During Tiananmen, they used fax machines for the same purpose, and photographers have used film cannisters in the past. Twitter is being used now because it’s easier to do without getting tracked.
I agree that bearing witness never amounts to the level of action of the people themselves on the streets. But it is why they are sending the images, video, messages, and even tweets out of the country. I don’t prefer Twitter as a medium, for most things it’s inane. But right now it’s working and there is a value in reading the tweets. That’s why they’re being sent.
Obama knows that America already is doing something, and it’s in America’s interests, as he sees them, that the protests become bloody. No one in America’s elite is going to mind too much if Ahmedinajad and the clerics retain power with less legitimacy.

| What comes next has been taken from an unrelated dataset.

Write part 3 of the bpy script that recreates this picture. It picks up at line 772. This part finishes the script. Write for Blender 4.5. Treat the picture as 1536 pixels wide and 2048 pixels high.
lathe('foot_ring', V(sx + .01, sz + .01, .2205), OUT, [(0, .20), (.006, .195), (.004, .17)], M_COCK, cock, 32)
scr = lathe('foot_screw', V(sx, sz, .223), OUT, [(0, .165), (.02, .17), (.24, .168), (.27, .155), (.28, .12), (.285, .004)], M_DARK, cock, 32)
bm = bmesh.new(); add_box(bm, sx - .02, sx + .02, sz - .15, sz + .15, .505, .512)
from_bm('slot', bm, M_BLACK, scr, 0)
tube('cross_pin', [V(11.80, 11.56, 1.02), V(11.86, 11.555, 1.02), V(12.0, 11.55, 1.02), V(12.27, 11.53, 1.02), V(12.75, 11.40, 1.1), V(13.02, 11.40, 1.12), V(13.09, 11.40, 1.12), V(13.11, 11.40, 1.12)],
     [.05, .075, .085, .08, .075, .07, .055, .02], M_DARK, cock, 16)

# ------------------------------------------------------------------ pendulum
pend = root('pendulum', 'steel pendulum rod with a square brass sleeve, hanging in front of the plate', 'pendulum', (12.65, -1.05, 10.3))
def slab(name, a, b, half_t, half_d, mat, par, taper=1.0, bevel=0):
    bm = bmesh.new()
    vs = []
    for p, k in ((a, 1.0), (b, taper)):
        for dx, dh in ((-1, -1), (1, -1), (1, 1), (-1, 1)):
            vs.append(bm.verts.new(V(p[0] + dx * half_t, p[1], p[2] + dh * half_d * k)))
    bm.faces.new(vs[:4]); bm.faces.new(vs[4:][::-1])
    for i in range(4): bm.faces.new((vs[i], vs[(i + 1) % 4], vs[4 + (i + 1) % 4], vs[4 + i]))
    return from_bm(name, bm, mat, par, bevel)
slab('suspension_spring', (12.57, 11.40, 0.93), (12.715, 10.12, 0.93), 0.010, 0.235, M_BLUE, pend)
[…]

And what else could he do anyway? Bomb Tehran and kill more people than the Iranian government ever has or ever will?
“But right now it’s working and there is a value in reading the tweets. That’s why they’re being sent.”
This is true. They are having the impact they are supposed to. Of course, it doesn’t hurt that the people who support Ahmedinajad mostly do not have access to the internet, Twitter accounts or the ability to speak English.
They’re not in danger of being shot, either.
This isn’t about which side anybody is on, it’s about the safety of people trying to peacefully assemble. Why is that so hard for people to understand?
plus, you forgot, twitted just plain sucks.